Before the collapse of former-benefactor the Soviet Union, Cuba's nine provincial rice farms, covering 150,000 hectares, produced up to 260,000 tonnes of consumable rice.

Decapitalization, plague and drought followed.

Last year the farms produced around 70,000 tonnes while dry-land rice farms at the municipal level and private producers added another 150,000 tonnes to output.

In recent years, Cuba has imported more than 500,000 tonnes of rice annually, mainly from Vietnam.

"The price of a tonne of rice has gone from $223 in 2002 to $855 this year," Igor Montero, the vice president of state-food importer Alimport, said this week on national television.

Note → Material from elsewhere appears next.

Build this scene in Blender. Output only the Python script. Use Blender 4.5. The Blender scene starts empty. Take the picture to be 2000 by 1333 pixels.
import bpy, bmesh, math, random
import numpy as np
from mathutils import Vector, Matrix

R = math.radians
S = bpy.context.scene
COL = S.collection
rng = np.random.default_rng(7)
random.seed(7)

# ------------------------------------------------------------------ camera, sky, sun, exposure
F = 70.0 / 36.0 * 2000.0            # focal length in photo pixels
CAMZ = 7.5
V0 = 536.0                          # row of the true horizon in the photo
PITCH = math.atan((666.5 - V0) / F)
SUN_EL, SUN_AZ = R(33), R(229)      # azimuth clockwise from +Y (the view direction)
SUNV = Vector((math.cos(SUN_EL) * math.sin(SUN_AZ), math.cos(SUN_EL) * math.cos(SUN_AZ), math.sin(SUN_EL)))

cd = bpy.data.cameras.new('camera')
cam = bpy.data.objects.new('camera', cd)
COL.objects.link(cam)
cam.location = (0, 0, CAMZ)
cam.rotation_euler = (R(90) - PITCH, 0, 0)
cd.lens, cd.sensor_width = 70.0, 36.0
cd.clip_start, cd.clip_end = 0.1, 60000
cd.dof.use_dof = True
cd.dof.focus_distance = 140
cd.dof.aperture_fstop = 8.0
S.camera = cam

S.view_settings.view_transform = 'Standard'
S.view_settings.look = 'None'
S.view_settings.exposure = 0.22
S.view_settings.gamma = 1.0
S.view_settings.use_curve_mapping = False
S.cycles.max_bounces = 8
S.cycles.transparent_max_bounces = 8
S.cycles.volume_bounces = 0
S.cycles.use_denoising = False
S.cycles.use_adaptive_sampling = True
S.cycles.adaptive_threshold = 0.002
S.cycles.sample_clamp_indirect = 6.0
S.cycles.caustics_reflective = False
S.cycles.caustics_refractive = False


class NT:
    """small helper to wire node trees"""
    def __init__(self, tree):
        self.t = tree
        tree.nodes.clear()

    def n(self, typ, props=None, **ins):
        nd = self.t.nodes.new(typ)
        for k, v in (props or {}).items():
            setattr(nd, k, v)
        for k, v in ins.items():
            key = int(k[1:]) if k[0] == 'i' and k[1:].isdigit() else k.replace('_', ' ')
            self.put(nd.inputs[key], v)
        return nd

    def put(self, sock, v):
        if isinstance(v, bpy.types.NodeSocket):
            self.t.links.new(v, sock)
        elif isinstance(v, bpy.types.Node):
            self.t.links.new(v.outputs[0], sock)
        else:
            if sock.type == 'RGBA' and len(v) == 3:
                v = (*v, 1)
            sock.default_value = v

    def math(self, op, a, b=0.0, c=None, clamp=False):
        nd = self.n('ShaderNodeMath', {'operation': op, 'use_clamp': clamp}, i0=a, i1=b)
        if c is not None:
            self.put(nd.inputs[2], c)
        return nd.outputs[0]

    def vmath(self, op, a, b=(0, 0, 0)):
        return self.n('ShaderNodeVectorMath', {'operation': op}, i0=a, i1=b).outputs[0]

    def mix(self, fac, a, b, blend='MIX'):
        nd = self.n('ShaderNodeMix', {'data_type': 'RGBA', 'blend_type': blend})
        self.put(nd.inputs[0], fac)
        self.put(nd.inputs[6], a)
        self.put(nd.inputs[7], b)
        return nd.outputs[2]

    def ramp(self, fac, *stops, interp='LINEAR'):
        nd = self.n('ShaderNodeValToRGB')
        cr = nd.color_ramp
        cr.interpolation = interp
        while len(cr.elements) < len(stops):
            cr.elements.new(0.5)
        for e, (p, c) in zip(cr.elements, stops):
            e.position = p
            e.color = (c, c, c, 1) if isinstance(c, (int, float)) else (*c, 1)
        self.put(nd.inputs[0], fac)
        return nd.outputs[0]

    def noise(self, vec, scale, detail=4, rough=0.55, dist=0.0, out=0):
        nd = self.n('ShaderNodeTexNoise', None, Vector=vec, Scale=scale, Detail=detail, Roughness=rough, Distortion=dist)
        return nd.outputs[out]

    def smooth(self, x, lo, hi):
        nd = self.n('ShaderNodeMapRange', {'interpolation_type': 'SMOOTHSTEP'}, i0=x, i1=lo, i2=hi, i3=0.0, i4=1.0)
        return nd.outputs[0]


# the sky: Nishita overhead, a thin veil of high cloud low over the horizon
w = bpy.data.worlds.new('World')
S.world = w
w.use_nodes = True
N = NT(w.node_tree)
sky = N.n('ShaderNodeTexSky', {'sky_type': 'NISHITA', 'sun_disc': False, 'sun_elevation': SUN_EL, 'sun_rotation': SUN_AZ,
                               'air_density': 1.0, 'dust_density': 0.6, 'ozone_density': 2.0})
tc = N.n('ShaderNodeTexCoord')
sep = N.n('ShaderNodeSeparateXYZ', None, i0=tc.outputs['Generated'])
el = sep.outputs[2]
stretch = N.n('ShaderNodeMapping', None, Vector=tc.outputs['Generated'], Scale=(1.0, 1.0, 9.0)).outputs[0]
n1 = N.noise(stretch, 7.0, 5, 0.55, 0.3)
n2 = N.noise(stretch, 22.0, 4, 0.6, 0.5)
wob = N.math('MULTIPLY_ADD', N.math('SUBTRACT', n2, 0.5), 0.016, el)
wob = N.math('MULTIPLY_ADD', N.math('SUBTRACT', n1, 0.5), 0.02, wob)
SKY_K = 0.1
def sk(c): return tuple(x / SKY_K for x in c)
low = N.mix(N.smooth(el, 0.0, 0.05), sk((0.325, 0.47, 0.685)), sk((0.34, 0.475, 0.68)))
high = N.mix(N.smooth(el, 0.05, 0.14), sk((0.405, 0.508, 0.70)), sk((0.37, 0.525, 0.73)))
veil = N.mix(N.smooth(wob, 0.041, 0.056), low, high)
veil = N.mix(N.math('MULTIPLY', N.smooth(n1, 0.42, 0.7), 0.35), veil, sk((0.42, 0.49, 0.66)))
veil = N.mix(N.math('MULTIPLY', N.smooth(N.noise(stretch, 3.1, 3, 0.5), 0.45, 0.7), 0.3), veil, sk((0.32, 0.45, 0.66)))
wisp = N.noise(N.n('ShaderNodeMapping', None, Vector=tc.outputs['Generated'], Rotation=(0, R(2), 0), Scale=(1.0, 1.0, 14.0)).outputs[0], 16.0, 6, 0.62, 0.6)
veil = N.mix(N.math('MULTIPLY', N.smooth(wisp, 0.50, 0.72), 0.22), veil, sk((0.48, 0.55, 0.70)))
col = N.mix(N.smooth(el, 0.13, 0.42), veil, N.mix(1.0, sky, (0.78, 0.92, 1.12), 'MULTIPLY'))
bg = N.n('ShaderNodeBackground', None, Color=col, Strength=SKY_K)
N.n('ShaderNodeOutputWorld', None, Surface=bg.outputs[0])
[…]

The price and availability of rice is a politically volatile issue in Cuba, with the government subsidizing the cost through a ration system.

Rice is the Caribbean island's most important staple, with minimum domestic consumption estimated at 700,000 tonnes annually.

New Cuban President Raul Castro has prioritized agriculture since taking over for his ailing brother, Fidel Castro, in February.

The younger Castro, 76, has increased resources flowing to the sector, decentralized decision-making and distribution, increased prices the state pays for products to private and cooperative producers, among other measures.

The Camaguey newspaper said Venezuela was providing financing for machinery and other supplies to get that particular provincial farm up and running again.

"With adequate resources production should return to previous levels of 24,000 tonnes per year," farm director Idelino Alvarez was quoted as stating.

A recent national radio broadcast reported that in Granma province, Cuba's biggest rice producer, "new lands are being readied to plant rice."

Cuban yields compare poorly with other Caribbean Basin areas, so improved cultivation could double output without increasing land use.

A rice joint venture with China, Taichi SA, has worked for a decade to raise yields on small local plots.

Vietnamese experts have also provided assistance for a number of years.